I run http://DNSDigger.com as a (big) hobby project but trying to commercialize it. I will add features and API access but as far i actually only made like $100USD from it since i started it ~2006. I only recently got a proper server for it but need beefier ones if i gonna expand. My row size is really small but in total i have over a billion rows. Insert speed is crucial as i update/insert new IP data in the millions per day and when the new features is in place i will grow minimum 100 million rows per month. I currently have all tables as MyISAM because insert speed is important and the DB would not fit on the 240GB SSD if i changed to InnoDB. So without any money now i have to use whatever tool i can.

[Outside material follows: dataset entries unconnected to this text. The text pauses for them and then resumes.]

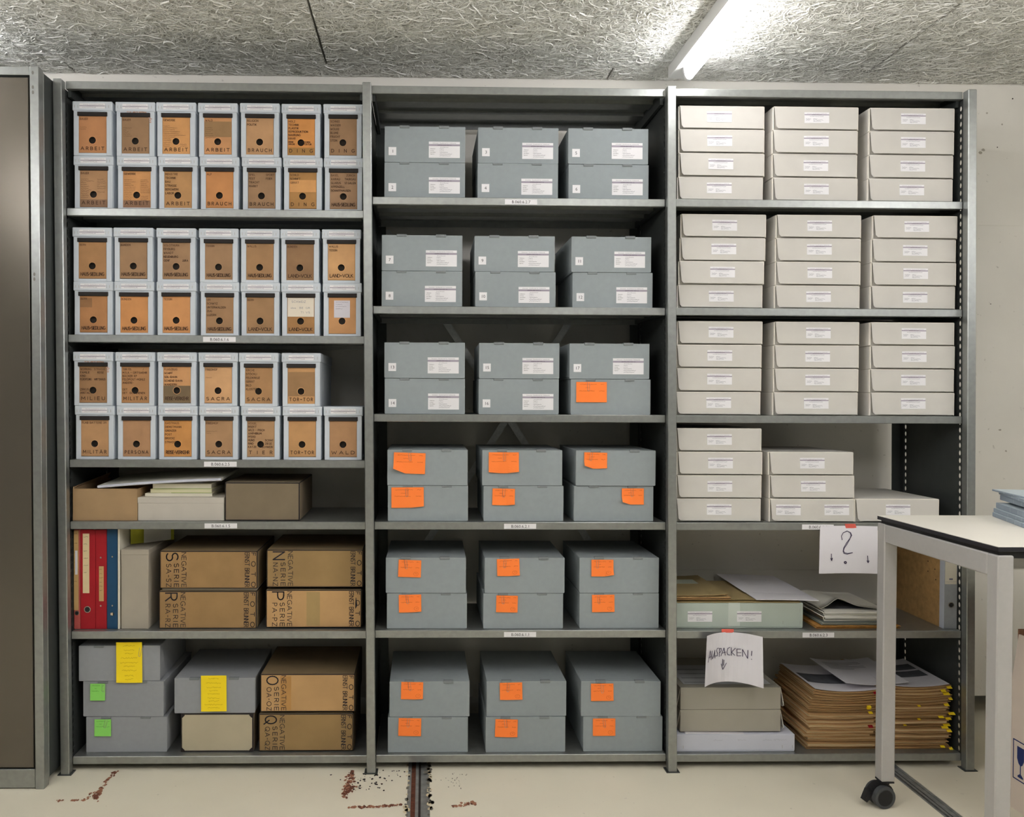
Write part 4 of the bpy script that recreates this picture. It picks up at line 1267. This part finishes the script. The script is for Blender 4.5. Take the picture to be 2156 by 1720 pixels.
# ------------------------------------------------------------------ left bay, bottom shelf
z6 = SHELF[0][6]
def grey_box(label, x, z0, rz, y=.062, rep=(-.068, .063)):
    t = thing('archive_box', label, 'box', (x, y, z0), rz, 'grey clamshell boxes on the bottom left shelf')
    part('body', GR_BODY, None, t); part('lid', GR_LID, None, t)
    for tx in rep:
        part('tab', TABLOW_ME, None, t, (tx, 0, 0))
    return t
grey_box('grey box with green note, bottom of the left stack on the bottom left shelf', .190, z6, .0)
grey_box('grey box with green note, middle of the left stack on the bottom left shelf', .1795, z6 + .1196, -.012)
grey_box('grey box with long yellow note, top of the left stack on the bottom left shelf', .1665, z6 + .2392, .012)
edged_box('lidded_box', 'cream box with black corners under the grey box with yellow note', .370, .612, z6 + .0, .1285, .31, CREAM, .062, 0, UMBER, .004)
cb = bpy.context.scene.objects[-1]
for o in list(COL.objects):
    if o.type == 'EMPTY' and o.get('label', '').startswith('cream box'):
        for sx in (-1, 1):
            for sz in (0, 1):
                mb = MB()
                xx = sx * .1205; za = .0008 if sz == 0 else .1277
                dz = 1 if sz == 0 else -1
                mb.prism([(xx, za), (xx - sx * .014, za), (xx - sx * .012, za + dz * .006), (xx - sx * .006, za + dz * .012), (xx, za + dz * .014)], -.0012, .0002)
                part('corner_piece', mb, [DARKEDGE], o)
grey_box('grey box with yellow note, resting on the cream box', .4835, z6 + .1303, .008)
series_box('Q', 'ochre box lettered Q with rotated print, lower one on the bottom left shelf', .631, .947, z6 + .002, .1255, mat('dull ochre board', (148, 121, 80)))
series_box('O', 'ochre box lettered O with rotated print, upper one on the bottom left shelf', .636, .952, z6 + .1345, .1265, mat('bright ochre board', (184, 147, 101)), (.21, .325, mat('brown tape', (176, 132, 76), .6, 0, .06, 20)))
def px_note(p0, p1, q0, q1, y, matp, mati, label, **kw):
    A, B = at(p0, q0, y), at(p1, q1, y)
    wN, hN = B[0] - A[0], A[2] - B[2]
    cl = kw.pop('cl', None)
    return note(wN, hN, (A[0], y, A[2]), 0, matp, mati, label, clip=(cl[0] * wN, -cl[1] * hN, 1.0, cl[2]) if cl else None, **kw)
px_note(190.5, 222, 1439, 1474, .0597, GREEN, GREENI, 'green square note on the middle grey box, bottom left shelf', cl=(.88, .18, 0), seed=5)
px_note(199.5, 234.5, 1514, 1549, .0600, GREEN, GREENI, 'green square note on the lowest grey box, bottom left shelf', cl=(.68, .2, -.25), seed=6)
px_note(245, 299.5, 1352, 1437, .0575, YELLOW, YELLOWI, 'long yellow note hanging over the topmost grey box, bottom left shelf', cl=(.93, .22, -.15), seed=7, big=True, tilt=.012, curl=(.002, .0))
px_note(423.5, 477, 1422, 1497, .0590, YELLOW, YELLOWI, 'yellow note on the grey box beside the ochre boxes', seed=8, big=True, tilt=.008)

# ------------------------------------------------------------------ right bay, fifth shelf
y5, zr5, zr6 = .06, SHELF[2][5], SHELF[2][6]
t = thing('mint_box', 'flat mint grey box with two labels under folders, fifth right shelf', 'box', (2.2445, .062, zr5))
mb = MB(); mb.cbox(-.2235, .2235, .0015, .33, 0, .080, .001); part('body', mb, [MINT], t)
mb = MB(); mb.cbox(-.2245, .2245, 0, .331, .004, .0865, .0012); part('lid', mb, [MINT], t)
for lx in (-.1275, .0405):
    part('info_label', BLAB_ME, None, t, (lx, -.0004, .022))
mb = MB(); mb.box(-.031, .009, -.0006, 0, .008, .086); mb.box(-.031, .009, 0, .20, .0864, .0869); part('tape_strip', mb, [MINTL], t)
mb = MB()
for sx in (-.212, .156, .2145):
    mb.box(sx - .0004, sx + .0004, -.0006, 0, .014, .025)
mb.box(.2141, .2149, -.0006, 0, .055, .066)
part('staple', mb, [WIRE], t)

def folder(x0, x1, y0, d, z, th, label, rz=0.0, sag=0.0, group=None, mt=FOLD, inner=FOLDI, lift=0.0, seed=0, yellow=()):
    """a folded card folder holding papers, lying flat; local origin front centre of its base"""
    w = (x1 - x0) / 2
    t = thing('manila_folder', label, 'folder', ((x0 + x1) / 2, y0, z), rz, group)
    rq = random.Random(seed)
    ph = rq.uniform(0, 6.28)
    def hgt(u, f):
        return f * th - sag * (1 - (2 * u - 1) ** 2) + lift * max(0, u - .75) * 4 * f + .0006 * math.sin(ph + 9 * u) * f
    c = .0011
    mb = MB()
    mb.sheet(lambda u, v: (-w + 2 * w * u, d * v, hgt(u, 1)), 8, 2, c)
    mb.sheet(lambda u, v: (-w + 2 * w * u, .003 + (d - .003) * v, hgt(u, 0) + c), 8, 2, c)
    e = rq.uniform(.0, .006)
    part('cover', mb, [mt], t)
    if th > .004:
        mb = MB()
        mb.sheet(lambda u, v: (-w + .003 + (2 * w - .009) * u, .004 + e + (d - .012) * v, hgt(u, 1) - .0014), 8, 2, max(.001, th - .0030))
        part('papers', mb, [inner], t)
    for (u, v0, wd, m_) in yellow:
        mb = MB()
        xx = -w + 2 * w * u
        mb.sheet(lambda a, b_: (xx + wd * a, -.010 * (1 - b_) + .004, hgt(min(1, u), .7) - .006 * (1 - b_) * v0 + .001), 2, 2, .0004)
        part('index_tab', mb, [m_], t)
    return t
zt = zr5 + .0870
mb = MB(); mb.sheet(lambda u, v: (2.022 + .437 * u, .060 + .29 * v, zt + .0030), 4, 2, .0024)
solid('card_sheet', mb, [FOLDO], 'thin brown card covering the top of the mint grey box', 'card')
zt += .0034
folder(2.022, 2.345, .066, .29, zt, .006, 'brown folder lying lowest in the pile on the mint box', 0.0, 0, 'brown folders on the mint grey box', FOLDO, FOLDO, seed=1)
folder(2.020, 2.222, .058, .27, zt + .0068, .0078, 'tan folder in the middle of the pile on the mint box', .0, 0, 'brown folders on the mint grey box', FOLD, FOLDI, seed=2)
f = folder(2.020, 2.212, .062, .30, zt + .0155, .0072, 'tan folder coloured as shaded on the very top of the pile on the mint box', .015, .0, 'brown folders on the mint grey box', FOLDO, FOLDI, lift=.004, seed=3)
mb = MB(); mb.box(-.075, .055, .17, .235, .0078, .0083); part('title_label', mb, [mat('grey green label', (170, 176, 160), .7, 0, .04, 20)], f)
A, B = at(1590, 1260, .052), at(1722, 1261, .052)
def sh(u, v, dz=0.0):
    x = A[0] + .004 + (B[0] - A[0]) * u
    return (x - .0, .052 + .285 * v, zt + .0105 + dz + .004 * v - .004 * u * u)
mb = MB(); mb.sheet(lambda u, v: sh(u, v), 10, 6, .0022); o = solid('paper_sheaf', mb, [PAPER], 'sheaf of white printed paper lying over the folders on the mint box', 'paper')
mb = MB(); mb.sheet(lambda u, v: (sh(u, v, .0026)[0] - .006, sh(u, v)[1] + .07 + .02 * (1 - u), sh(u, v, .0030)[2]), 10, 6, .0006)
rq = random.Random(3)
for q in range(6):
    y = .19 + q * .018
    mb.lines([[(.05, y), (.05 + rq.uniform(.05, .12), y)]], .0012, lambda u, v: (A[0] + u, .052 + v, zt + .0195), 1)
solid('paper_sheet', mb, [PAPER, INKL], 'single sheet lying askew on the white sheaf above the mint box', 'paper')

# the pile of sleeves right of the mint box
zq = zr5 + .001
t = folder(2.512, 2.80, .052, .31, zq, .0085, 'kraft folder at the bottom of the white pile right of the mint box', .0, 0, None, mat('speckled kraft card', (188, 136, 68), .8, 0, .25, 60), mat('mottled kraft inside', (196, 158, 96), .8, 0, .4, 70), seed=5)
zq += .010
for j in range(3):
    mb = MB(); mb.cbox(0, .25, 0, .30, 0, .0042, .0012)
    solid('grey_folder', mb, [mat('grey green card %d' % j, ((120, 126, 118), (150, 154, 146), (96, 102, 98))[j], .7, 0, .06, 20)], 'thin grey folder, %s of three under the white sleeves on the fifth right shelf' % ('lowest', 'middle', 'topmost')[j], 'folder', (2.532 + .002 * j, .060 - .002 * j, zq), 0, 'grey folders under the white sleeves')
    zq += .0046
for j, th in enumerate((.017, .013)):
    mb = MB(); mb.cbox(0, .235, 0, .29, 0, th, .0045)
    solid('paper_sleeve', mb, [SLEEVE], 'thick white paper sleeve, %s of two in the pile by the table leg' % ('lower', 'upper')[j], 'sleeve', (2.538 + .002 * j, .058 + .004 * j, zq), .01 * j, 'white sleeves beside the mint box', True)
    zq += th + .0008
def curl(u, v):
    b = math.exp(-((u - .27) / .16) ** 2) * .028 + .016 * max(0, 1 - abs(u - .45) / .55) 
    return (2.536 + .225 * u, .075 + .25 * v, zq + .003 + b * (1 - .75 * v))
mb = MB(); mb.sheet(curl, 20, 6, .0008)
solid('curled_sheet', mb, [SLEEVE], 'curled white sheet arching open on top of the white sleeves', 'paper', smooth=True)
mb = MB(); mb.cbox(2.565, 2.75, .10, .32, zq + .0002, zq + .0022, .0004)
solid('opening_shade', mb, [PRINT], 'dark sheet standing in for shade under the curled white sheet', 'shade')  # dark sheet added as the shade in the opening under the curl

# grey lever-arch binder seen under the table
t = binder('tall grey lever-arch binder with white spine label, seen under the table', 2.9468, 2.9918, .318, BGREY, (.0015, .0815, .0078), (), None, None, .052, .285, MARBLE, None, MARBLE, zz=zr5)
mb = MB(); mb.cbox(-.0236, -.0222, -.0006, .024, 0, .318, .0005); part('spine_edge', mb, [mat('pale blue grey cloth', (186, 192, 204), .7, 0, .03, 40)], t)
mb = MB(); mb.box(-.0200, .0195, -.0006, 0, .152, .305, 0)
mb.box(-.006, .006, -.0008, -.0006, .166, .172, 1)
rq = random.Random(2)
mb.lines(squiggle(-.018, .159, .036, .0018, rq), .0006, FRONT(0, -.0009, 0), 1)
part('spine_label', mb, [mat('spine label paper', (216, 210, 194), .8, 0, .03), INKL], t)
mb = MB()
for yy_, z_ in ((.045, .235), (.05, .19), (.045, .155), (.09, .245), (.09, .21), (.09, .175)):
    mb.prism([(0, 0), (.0006, 0), (.0006, .004), (0, .004)], 0, .003) if False else mb.box(-.0232, -.0226, yy_, yy_ + .004, z_, z_ + .004)
part('rivet', mb, [SPECK], t)

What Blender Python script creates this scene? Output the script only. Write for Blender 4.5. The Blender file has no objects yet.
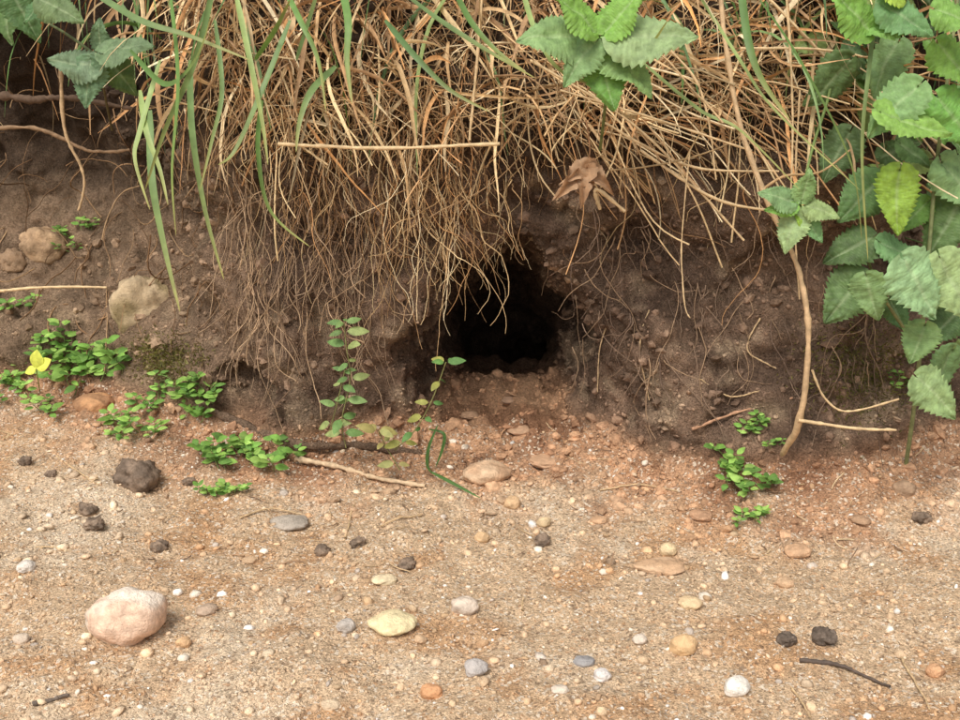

To expand the MVCC list noted above, MySQL + TokuDB is always in MVCC as well (since version 5.0 last year). Also note that the Quora link describes Fractional Cascading. TokuDB uses Fractal Tree indexes. To learn more about Fractal Tree indexes as opposed to basic LSM, see here - http://www.tokutek.com/2011/09/write-optimization-myths-comp...


Good insight. As to your point -- keeping up many indexes with MyISAM or InnoDB is definitely a problem, especially if the indexes grow too big for RAM. In these cases, TokuDB (http://en.wikipedia.org/wiki/TokuDB), a drop in storage engine replacement for MySQL, can help by replacing dated B-tree technology with more modern Fractal Tree indexes, since B-trees suffer in performance with high insertion rates (especially random insertions) into disk. By allowing for faster write performance, Fractal Tree engines allow for more indexes to be maintained, and hence better query performance can be obtained.